Indigenous trauma is Canadian trauma
When the news broke about the 215 unmarked graves of Indigenous children in Kamloops, Pheasant-Neganigwane relayed a story in which her son had gone to get items for his child at a store. The cashier broke down into tears as someone deeply affected by the news like many Canadians were. Pheasant-Neganigwane also tells of times in which she would give presentations to non-Indigenous audiences, and there would be participants crying.
These types of experiences are all too familiar. “The healing that needs to happen is not only for Indigenous people, but by Canadian society, as they believed all the lies that the school curriculum taught them,” Pheasant-Neganigwane says.

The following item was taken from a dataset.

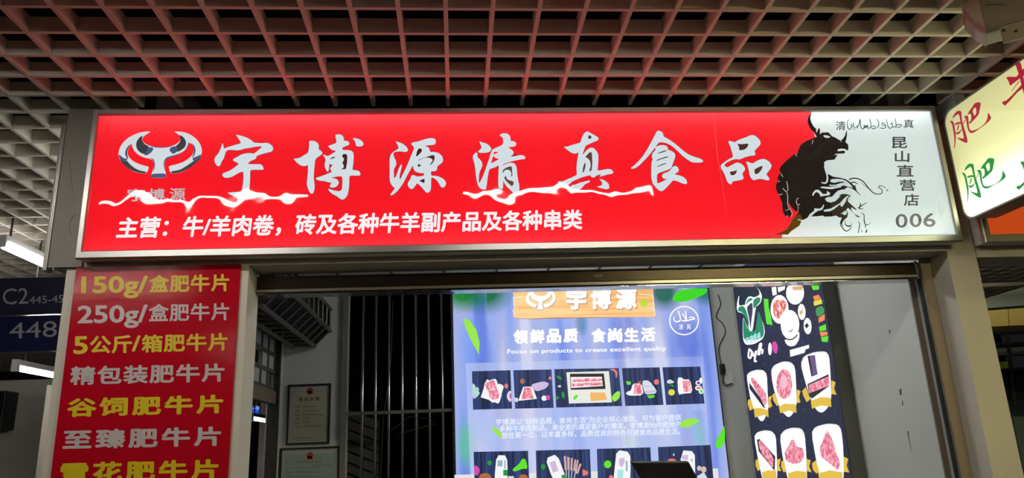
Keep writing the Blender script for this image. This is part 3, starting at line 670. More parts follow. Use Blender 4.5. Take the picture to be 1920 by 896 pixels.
obj('bolt', MB().tube([(0.565, 3.4245, 2.333), (0.565, 3.418, 2.333)], 0.010, 10), black, sh)
obj('sticker', MB().box(0.665, 0.71, 3.4235, 3.4248, 2.333, 2.343), mat('pale sticker', (120, 108, 96), 0.6), sh, label='small pale sticker')
for x0, x1, lab in ((2.284, 2.343, 'brown shutter guide rail on the slim beige pillar'), (-0.968, -0.958, 'dark shutter guide rail behind the price board pillar')):
    g = thing('guide_rail', lab, 'rail', ((x0+x1)/2, 3.45, 0))
    gm = MB(); gm.box(x0+0.006, x1, 3.415, 3.424, 0, HZ); gm.box(x0+0.006, x1, 3.530, 3.539, 0, HZ); gm.box(x1-0.006, x1, 3.424, 3.530, 0, HZ); gm.box(x0+0.004, x0+0.008, 3.410, 3.424, 0, HZ-0.02)
    obj('channel', gm, mat('brown rail', (142, 128, 112), 0.45, 0.3), g)
    obj('dark_gap', MB().box(x0-0.004, x0+0.003, 3.424, 3.448, 0, HZ-0.02), blackm, g)  # matt black strip standing in for the dark gap beside the rail

# ------------------------------------------------------------------ poster lightbox on the back wall
PY = 5.93
PP = Plane('Y', PY)
po = thing('lightbox_poster', 'large blue lightbox poster with meat photos on the back wall', 'poster', (1.05, 5.96, 1.1))
x0, x1 = -0.008, 2.098
obj('cabinet', MB().box(x0-0.012, x1+0.012, PY+0.004, 5.999, 1.05, 2.90), mat('poster box', (60, 62, 66), 0.5, 0.4), po)
bgm = emit('blue printed poster', (150, 170, 232), 1.0, cols=[(102, 128, 222), (146, 168, 236), (168, 178, 226), (204, 208, 238)], scale=(5.5, 1, 0.55), ramp=(0.32, 0.68), detail=1.5)
obj('print_background', MB().flat([[(x0, PY, 1.05), (x1, PY, 1.05), (x1, PY, 2.895), (x0, PY, 2.895)]]), bgm, po)
def soft(name, col, alpha):
    m = bpy.data.materials.new(name); m.use_nodes = True; nt = m.node_tree; nt.nodes.clear()
    o = nt.nodes.new('ShaderNodeOutputMaterial'); e = nt.nodes.new('ShaderNodeEmission'); e.inputs[0].default_value = lin(col)
    tn = nt.nodes.new('ShaderNodeBsdfTransparent'); mx = nt.nodes.new('ShaderNodeMixShader'); mx.inputs[0].default_value = alpha
    nt.links.new(tn.outputs[0], mx.inputs[1]); nt.links.new(e.outputs[0], mx.inputs[2]); nt.links.new(mx.outputs[0], o.inputs[0])
    return m
art('print_frame', PP, [[(873, 681), (1318, 668), (1336, 930), (884, 930)]], soft('pale poster veil', (206, 218, 250), 0.42), po, 1)
def spot(name, x, y, rx, ry, col, al, layer=1):
    c = PP.pt(x, y, layer); k = 5.93/FPX*1.02; rx, ry = rx*k, ry*k
    xa, xb, za, zb = max(c.x-rx, x0), min(c.x+rx, x1), c.z-ry, min(c.z+ry, 2.89)
    o = obj('print_blur', MB().flat([[(xa, c.y, za), (xb, c.y, za), (xb, c.y, zb), (xa, c.y, zb)]]), blob(name, col, al, tuple(c-Vector(po.location)), rx, ry), po)
for i, a_ in enumerate(((905, 548, 66, 46, (10, 112, 50), .95), (866, 545, 46, 46, (24, 140, 50), .95), (1245, 548, 40, 40, (4, 100, 66), .9), (1325, 545, 40, 34, (10, 110, 80), .85), (875, 832, 22, 50, (90, 205, 120), .6), (1310, 812, 16, 40, (100, 190, 180), .6),
      (1090, 606, 14, 30, (60, 130, 160), .6), (960, 770, 60, 26, (214, 176, 196), .4), (1175, 620, 26, 60, (84, 110, 214), .5), (1290, 640, 40, 60, (70, 96, 212), .6), (880, 640, 26, 70, (120, 160, 244), .5), (1180, 829, 12, 10, (160, 230, 120), .6), (1165, 690, 14, 160, (92, 110, 196), .35), (940, 800, 12, 120, (112, 120, 190), .3), (1290, 830, 14, 90, (110, 116, 196), .35))):
    spot('poster blur %d' % i, *a_)
art('print_table', PP, [[(852, 890), (1346, 878), (1352, 940), (855, 940)]], emit('pale table print', (228, 226, 226), 1.0), po, 1.6)
lgreen = emit('leaf green print', (92, 226, 40), 1.0)
lg2 = emit('lime print', (150, 232, 70), 1.0); dgreen = emit('deep green print', (30, 150, 60), 1.0)
art('print_leaf', PP, [[(868,597),(880,600),(893,618),(899,642),(898,665),(886,643),(874,617)]], lg2, po, 3)
art('print_leaf', PP, [chaikin(tr([(490,100),(560,60),(660,52),(790,50),(770,100),(650,150),(580,170),(470,165)], (1160, 530), 4.715), 2)], emit('bright green print', (56, 214, 26), 1.0), po, 3)
art('print_leaf', PP, [chaikin(tr([(655,530),(670,500),(720,470),(815,483),(780,505),(720,538)], (1100, 660), 3.796))], lg2, po, 5)
art('print_leaf', PP, [chaikin(tr([(915,670),(925,620),(960,560),(982,515),(985,650),(940,690)], (1100, 660), 3.796))], lgreen, po, 3)
art('print_leaf', PP, [chaikin(tr([(230,525),(270,545),(300,570),(315,600),(290,605),(250,570)], (860, 660), 3.796))], lg2, po, 5)
pO, ps_ = (950, 535), 6.621
P_ = lambda l: tr(l, pO, ps_)
wood = emit('wooden plank print', (250, 196, 128), 1.0, cols=[(240, 172, 104), (252, 198, 128), (255, 212, 150)], scale=(1.2, 1, 26), ramp=(0.35, 0.65))
pk = art('print_plank', PP, [P_([(60,-10),(1815,-30),(1822,110),(1838,280),(1850,375),(1830,392),(1100,395),(600,400),(300,412),(120,405),(90,390),(80,300),(95,280),(90,140)])], wood, po, 2)
art('print', PP, [P_([(90,385),(300,372),(600,382),(1200,378),(1830,368),(1848,392),(1100,402),(600,410),(300,418),(120,410)])], emit('plank shade print', (176, 84, 66), 1.0), pk, 1)
wline = emit('white poster print', (255, 255, 255), 1.0)
art('print', PP, [stroke(P_(p), .9) for p in ([(90,150),(200,140)], [(95,285),(150,290)], [(80,140),(95,280)], [(80,300),(95,385)], [(1640,112),(1790,118),(1815,120),(1822,270),(1770,278)], [(1770,280),(1830,300),(1838,378)])], wline, pk, 3)
art('print', PP, [ellipse(1207.5, 568, 7, 7.5)], soft('lime glow print', (170, 230, 20), 0.8), pk, 3)
chars('lettering', PP, [('宇', (1061, 542, 1100, 581)), ('博', (1106.5, 541.5, 1146, 580)), ('源', (1153.5, 540.5, 1194, 580))], wline, po, off=0.05, layer=4)
chars('lettering_outline', PP, [('宇', (1062, 544, 1102, 583)), ('博', (1108, 543.5, 1148, 582)), ('源', (1155, 542.5, 1196, 582))], emit('letter shade print', (196, 140, 100), 1.0), po, off=0.05, layer=3)
sc2 = lambda l: [(983.5+(x-215)*0.355, 541+(y-243)*0.43) for x, y in tr(l, eO, es)]
EMB = [(540,92),(480,95),(400,105),(300,140),(200,195),(130,260),(80,340),(55,430),(65,490),(95,550),(150,610),(220,665),(300,710),(400,735),(465,740),(505,705),(525,630),(450,615),(370,590),(290,550),(230,500),(200,450),(200,390),(220,330),(265,280),(270,330),(300,390),(350,440),(420,480),(480,500),(545,510),(590,540),(608,590),(600,640),(580,700),(540,800),(785,805),(790,760),(770,690),(760,600),(765,560),(800,515),(870,480),(960,455),(1050,400),(1110,340),(1140,290),(1140,265),(1180,280),(1210,330),(1210,390),(1190,450),(1130,510),(1050,560),(950,595),(825,622),(835,690),(870,740),(950,735),(1050,705),(1150,650),(1240,580),(1300,520),(1330,440),(1335,370),(1310,290),(1260,220),(1190,160),(1100,115),(1010,95),(900,95),(960,130),(1000,165),(1010,210),(990,250),(920,300),(820,330),(720,338),(600,330),(500,300),(440,260),(420,215),(440,170),(490,135),(540,105)]
art('print_emblem', PP, [sc2(EMB)], wline, po, 4)
art('print_emblem', PP, [[(x+.8, y+1) for x, y in sc2(EMB)]], emit('emblem shade print', (150, 140, 150), 1.0), po, 3)
cw = lambda s, x0, dx, y0, y1, sl, wd: [(ch, (x0+i*dx, y0+sl*i, x0+i*dx+wd, y1+sl*i)) for i, ch in enumerate(s)]
chars('lettering', PP, cw('领鲜品质', 962.5, 31.2, 618, 645, -.9, 27.5)+cw('食尚生活', 1108.5, 31, 615.5, 642.5, -.7, 27.5), wline, po, off=0.055, layer=3)
text('lettering', PP, 'Focus on products to create excellent quality', (951, 663), (1249, 657), (1249, 649), wline, po, off=0.022, layer=3, yr=(-0.02, 0.7), track=1.05)
para = emit('pale paragraph print', (232, 242, 255), 1.0)
text('lettering', PP, '宇博源以“领鲜品质，食尚生活”为企业核心准则。可为客户提供', (929, 797), (1277, 788), (1277, 776.5), para, po, off=0.014, layer=4)
text('lettering', PP, '多种牛羊肉制品，来全面的满足客户的需求。宇博源始终把用户', (936, 809.5), (1276, 801), (1276, 789.5), para, po, off=0.014, layer=4)
text('lettering', PP, '放在第一位，以丰富多样，品质优良的特色引领食尚品质生活。', (940, 822), (1275, 814), (1275, 802.5), para, po, off=0.014, layer=4)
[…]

Pheasant-Neganigwane's book breaks down the complicated history of Canadian policy on Indigenous Peoples and allows all ages to obtain a clearer understanding.
Integrating dance into her teaching, Pheasant-Neganigwane has been known to play a little bit of Marvin Gaye in some of her general education courses. She explains that using movement in teaching is an example of not only of Indigenous ways of knowing, but of Indigenous Being.
“Growing up, I was often made to think that dance was a frill and of no consequence by schoolmates or parents of friends. But I've never bought into that idea,” Bowring says.
“If dance was of no great consequence, then the Canadian state would not have banned Indigenous Peoples from performing their dances beginning in 1884. The English wouldn't have banned Scottish Highlanders from dancing after the Jacobite Rebellion in the 1740s. And certain Islamic states wouldn't be banning it now. Clearly, dance is a significant part of our humanity — we have been moving to rhythm as a species for so long that recorded history can't even cite the first instance of humans dancing.”